### Items

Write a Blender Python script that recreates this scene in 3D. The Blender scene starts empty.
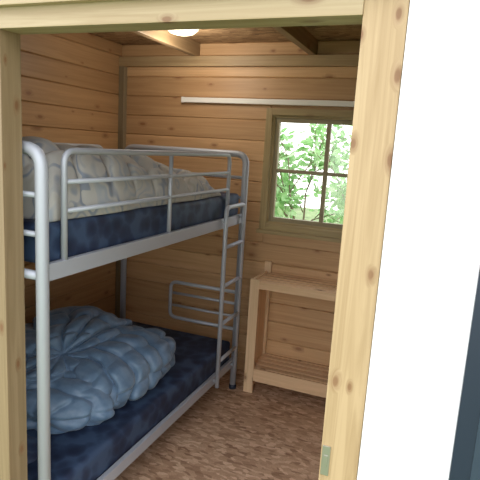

######
### Items

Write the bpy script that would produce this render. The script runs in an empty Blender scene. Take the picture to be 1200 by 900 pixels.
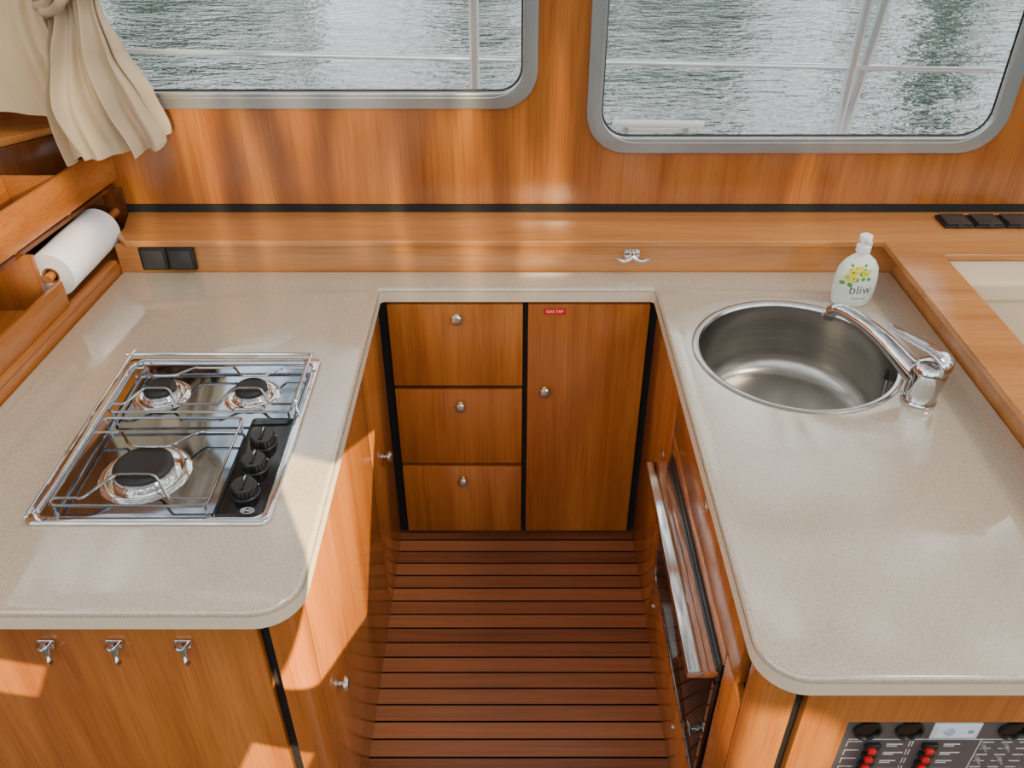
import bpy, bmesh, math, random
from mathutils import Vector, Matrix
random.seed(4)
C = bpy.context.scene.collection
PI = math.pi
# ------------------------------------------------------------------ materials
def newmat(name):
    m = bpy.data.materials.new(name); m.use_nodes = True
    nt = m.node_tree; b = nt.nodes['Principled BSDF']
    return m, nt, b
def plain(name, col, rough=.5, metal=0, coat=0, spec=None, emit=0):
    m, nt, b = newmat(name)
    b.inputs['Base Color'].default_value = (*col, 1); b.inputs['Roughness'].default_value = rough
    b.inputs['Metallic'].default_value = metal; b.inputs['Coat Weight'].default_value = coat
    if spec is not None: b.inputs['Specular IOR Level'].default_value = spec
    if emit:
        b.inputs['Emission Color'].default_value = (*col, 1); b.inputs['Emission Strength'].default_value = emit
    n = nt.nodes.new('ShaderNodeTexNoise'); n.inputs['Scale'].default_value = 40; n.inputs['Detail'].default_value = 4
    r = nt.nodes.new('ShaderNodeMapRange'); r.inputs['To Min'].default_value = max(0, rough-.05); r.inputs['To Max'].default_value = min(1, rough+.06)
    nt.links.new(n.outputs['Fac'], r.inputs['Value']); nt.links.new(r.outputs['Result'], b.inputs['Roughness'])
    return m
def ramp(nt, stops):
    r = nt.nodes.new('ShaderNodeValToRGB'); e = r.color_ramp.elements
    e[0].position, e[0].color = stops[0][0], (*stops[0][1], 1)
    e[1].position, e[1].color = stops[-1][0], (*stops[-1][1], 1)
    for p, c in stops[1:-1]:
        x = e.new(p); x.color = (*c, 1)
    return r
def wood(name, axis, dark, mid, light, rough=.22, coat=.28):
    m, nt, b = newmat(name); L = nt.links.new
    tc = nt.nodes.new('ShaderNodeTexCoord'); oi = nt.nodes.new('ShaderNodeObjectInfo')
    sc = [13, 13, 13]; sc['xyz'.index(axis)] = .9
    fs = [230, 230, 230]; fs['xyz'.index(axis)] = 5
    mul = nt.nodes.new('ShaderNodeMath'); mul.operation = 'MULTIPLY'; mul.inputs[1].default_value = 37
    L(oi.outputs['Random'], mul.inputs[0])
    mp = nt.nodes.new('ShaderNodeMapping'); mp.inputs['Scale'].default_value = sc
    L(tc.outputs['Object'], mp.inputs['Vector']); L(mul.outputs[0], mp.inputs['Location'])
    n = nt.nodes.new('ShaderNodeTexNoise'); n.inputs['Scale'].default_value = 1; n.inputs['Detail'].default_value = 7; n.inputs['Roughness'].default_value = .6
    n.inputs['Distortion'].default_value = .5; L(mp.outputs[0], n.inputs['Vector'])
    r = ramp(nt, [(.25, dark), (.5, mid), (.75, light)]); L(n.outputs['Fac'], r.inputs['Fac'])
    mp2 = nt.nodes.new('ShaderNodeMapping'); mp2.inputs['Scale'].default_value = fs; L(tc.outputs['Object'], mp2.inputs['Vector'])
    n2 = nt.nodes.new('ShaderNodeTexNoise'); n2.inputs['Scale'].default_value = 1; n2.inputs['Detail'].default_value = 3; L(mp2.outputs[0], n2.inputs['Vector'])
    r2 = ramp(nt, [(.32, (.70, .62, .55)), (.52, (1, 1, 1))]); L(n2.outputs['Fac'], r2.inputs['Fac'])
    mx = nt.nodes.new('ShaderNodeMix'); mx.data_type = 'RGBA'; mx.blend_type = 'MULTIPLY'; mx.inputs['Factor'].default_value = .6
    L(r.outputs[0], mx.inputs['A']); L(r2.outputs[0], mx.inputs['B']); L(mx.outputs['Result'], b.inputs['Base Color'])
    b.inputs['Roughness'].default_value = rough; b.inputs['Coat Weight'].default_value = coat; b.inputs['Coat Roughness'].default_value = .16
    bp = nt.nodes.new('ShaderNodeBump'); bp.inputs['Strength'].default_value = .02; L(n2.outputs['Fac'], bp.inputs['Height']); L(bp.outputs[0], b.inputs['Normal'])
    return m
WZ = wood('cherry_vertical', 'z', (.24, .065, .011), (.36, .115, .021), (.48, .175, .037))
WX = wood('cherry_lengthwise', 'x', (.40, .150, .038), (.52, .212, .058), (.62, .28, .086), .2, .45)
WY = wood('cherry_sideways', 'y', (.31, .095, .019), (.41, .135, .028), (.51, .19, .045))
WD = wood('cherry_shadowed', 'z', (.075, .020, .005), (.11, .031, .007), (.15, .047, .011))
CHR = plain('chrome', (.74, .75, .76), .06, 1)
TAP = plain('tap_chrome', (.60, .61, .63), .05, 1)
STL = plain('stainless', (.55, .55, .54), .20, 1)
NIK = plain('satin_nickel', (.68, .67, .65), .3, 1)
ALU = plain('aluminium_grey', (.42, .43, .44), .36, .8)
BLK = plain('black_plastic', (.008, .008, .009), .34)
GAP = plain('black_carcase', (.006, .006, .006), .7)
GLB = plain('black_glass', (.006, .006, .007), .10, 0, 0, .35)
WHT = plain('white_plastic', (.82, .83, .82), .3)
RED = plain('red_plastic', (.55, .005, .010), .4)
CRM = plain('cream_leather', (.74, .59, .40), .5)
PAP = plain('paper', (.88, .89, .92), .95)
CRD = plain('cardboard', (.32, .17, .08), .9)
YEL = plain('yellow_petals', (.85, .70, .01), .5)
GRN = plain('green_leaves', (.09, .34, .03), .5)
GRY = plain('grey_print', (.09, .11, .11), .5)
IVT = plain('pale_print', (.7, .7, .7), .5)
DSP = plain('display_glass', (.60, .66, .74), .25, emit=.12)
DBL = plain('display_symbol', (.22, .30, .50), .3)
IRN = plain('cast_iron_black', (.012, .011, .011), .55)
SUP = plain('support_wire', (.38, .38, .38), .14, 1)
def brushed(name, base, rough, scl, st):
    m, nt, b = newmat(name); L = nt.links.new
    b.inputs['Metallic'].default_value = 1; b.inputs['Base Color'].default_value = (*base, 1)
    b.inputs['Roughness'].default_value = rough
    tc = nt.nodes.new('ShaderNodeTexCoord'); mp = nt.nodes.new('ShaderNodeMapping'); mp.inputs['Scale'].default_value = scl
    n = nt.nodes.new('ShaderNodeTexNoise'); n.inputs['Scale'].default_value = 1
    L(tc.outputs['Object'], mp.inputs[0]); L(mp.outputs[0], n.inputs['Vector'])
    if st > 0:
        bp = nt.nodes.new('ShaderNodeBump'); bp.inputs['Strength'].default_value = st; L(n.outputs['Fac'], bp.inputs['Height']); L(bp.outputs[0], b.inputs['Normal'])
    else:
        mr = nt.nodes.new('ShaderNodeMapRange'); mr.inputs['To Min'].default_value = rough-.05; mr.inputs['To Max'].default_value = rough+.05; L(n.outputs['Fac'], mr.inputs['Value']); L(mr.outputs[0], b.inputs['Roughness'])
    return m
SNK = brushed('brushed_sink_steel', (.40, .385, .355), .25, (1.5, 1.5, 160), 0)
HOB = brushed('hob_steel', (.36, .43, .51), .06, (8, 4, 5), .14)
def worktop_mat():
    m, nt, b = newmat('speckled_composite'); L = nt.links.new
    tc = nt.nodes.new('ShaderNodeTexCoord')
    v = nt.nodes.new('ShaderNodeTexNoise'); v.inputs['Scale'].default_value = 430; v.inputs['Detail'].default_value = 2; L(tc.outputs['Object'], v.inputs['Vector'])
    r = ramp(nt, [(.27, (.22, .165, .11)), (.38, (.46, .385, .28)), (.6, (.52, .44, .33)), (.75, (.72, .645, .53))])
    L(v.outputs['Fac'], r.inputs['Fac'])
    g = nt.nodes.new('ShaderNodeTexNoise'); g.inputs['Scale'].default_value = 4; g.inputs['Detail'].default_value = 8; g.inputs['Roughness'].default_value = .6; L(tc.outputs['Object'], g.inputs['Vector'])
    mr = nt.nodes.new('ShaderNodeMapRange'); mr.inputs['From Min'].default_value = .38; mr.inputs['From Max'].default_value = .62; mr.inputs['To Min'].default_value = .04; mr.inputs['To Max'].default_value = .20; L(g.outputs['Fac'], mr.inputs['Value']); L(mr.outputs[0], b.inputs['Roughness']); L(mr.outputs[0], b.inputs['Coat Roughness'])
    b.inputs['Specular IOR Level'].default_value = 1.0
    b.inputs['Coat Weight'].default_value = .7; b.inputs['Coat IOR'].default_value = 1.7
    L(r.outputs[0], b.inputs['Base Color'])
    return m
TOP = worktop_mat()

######
### Items

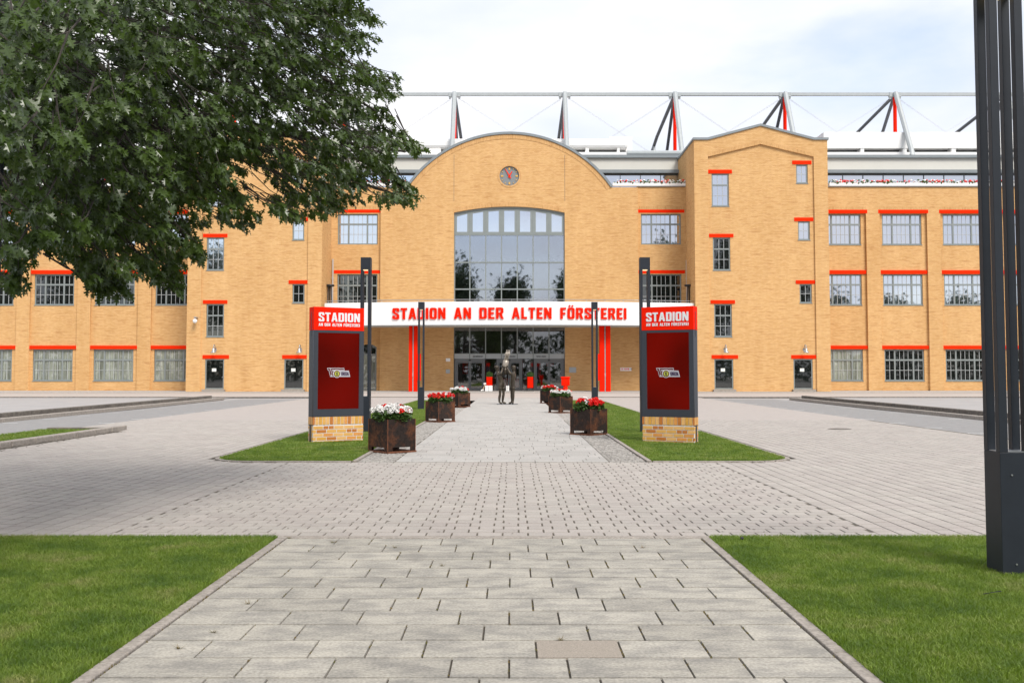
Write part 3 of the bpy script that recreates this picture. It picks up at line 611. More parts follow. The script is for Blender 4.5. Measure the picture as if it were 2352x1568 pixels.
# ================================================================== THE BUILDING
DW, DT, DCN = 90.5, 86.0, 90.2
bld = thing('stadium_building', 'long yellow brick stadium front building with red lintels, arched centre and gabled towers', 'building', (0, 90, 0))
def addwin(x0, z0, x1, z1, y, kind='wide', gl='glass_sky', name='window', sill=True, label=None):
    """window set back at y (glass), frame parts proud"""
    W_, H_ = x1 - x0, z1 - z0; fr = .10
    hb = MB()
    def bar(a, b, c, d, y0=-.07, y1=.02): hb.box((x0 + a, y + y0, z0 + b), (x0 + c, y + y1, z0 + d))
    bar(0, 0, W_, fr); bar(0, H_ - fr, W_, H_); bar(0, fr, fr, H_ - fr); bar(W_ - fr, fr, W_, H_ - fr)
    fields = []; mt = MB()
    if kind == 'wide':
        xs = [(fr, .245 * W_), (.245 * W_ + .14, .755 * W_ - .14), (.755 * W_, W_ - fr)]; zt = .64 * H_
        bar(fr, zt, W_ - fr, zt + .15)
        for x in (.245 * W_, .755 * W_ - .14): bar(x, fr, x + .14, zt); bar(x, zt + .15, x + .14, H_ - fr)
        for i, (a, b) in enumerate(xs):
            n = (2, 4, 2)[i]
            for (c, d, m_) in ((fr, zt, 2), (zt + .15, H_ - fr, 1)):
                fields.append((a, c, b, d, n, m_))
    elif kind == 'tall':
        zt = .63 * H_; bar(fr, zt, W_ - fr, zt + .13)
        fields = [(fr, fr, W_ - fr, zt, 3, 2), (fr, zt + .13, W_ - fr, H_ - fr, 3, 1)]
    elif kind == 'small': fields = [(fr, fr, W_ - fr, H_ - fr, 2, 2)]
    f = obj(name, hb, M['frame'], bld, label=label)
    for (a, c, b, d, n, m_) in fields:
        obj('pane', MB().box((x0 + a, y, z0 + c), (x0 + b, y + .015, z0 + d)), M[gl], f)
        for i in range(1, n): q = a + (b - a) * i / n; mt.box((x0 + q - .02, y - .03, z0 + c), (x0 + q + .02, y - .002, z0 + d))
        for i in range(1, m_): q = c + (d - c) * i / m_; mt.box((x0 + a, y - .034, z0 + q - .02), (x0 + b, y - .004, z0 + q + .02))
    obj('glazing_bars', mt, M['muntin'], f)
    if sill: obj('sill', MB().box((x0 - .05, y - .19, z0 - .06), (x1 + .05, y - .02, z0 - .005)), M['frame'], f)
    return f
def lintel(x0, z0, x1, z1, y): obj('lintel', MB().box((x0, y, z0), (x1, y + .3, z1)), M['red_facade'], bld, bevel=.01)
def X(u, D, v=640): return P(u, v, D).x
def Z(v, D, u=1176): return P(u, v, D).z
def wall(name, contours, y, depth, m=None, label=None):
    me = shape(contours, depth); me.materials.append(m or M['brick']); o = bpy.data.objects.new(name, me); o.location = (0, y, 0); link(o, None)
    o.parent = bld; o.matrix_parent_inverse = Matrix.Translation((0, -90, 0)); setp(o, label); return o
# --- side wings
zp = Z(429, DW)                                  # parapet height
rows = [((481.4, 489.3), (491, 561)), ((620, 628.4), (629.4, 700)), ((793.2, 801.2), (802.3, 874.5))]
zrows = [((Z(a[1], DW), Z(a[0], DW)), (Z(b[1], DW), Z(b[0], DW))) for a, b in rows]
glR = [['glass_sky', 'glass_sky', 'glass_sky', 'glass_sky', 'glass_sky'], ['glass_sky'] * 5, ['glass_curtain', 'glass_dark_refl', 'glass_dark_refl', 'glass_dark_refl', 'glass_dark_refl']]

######

# [Your goal]
Search the entries for the word "wood", then gather every line that has it.

# [Answer to this problem]
def wood(name, axis, dark, mid, light, rough=.22, coat=.28):
WZ = wood('cherry_vertical', 'z', (.24, .065, .011), (.36, .115, .021), (.48, .175, .037))
WX = wood('cherry_lengthwise', 'x', (.40, .150, .038), (.52, .212, .058), (.62, .28, .086), .2, .45)
WY = wood('cherry_sideways', 'y', (.31, .095, .019), (.41, .135, .028), (.51, .19, .045))
WD = wood('cherry_shadowed', 'z', (.075, .020, .005), (.11, .031, .007), (.15, .047, .011))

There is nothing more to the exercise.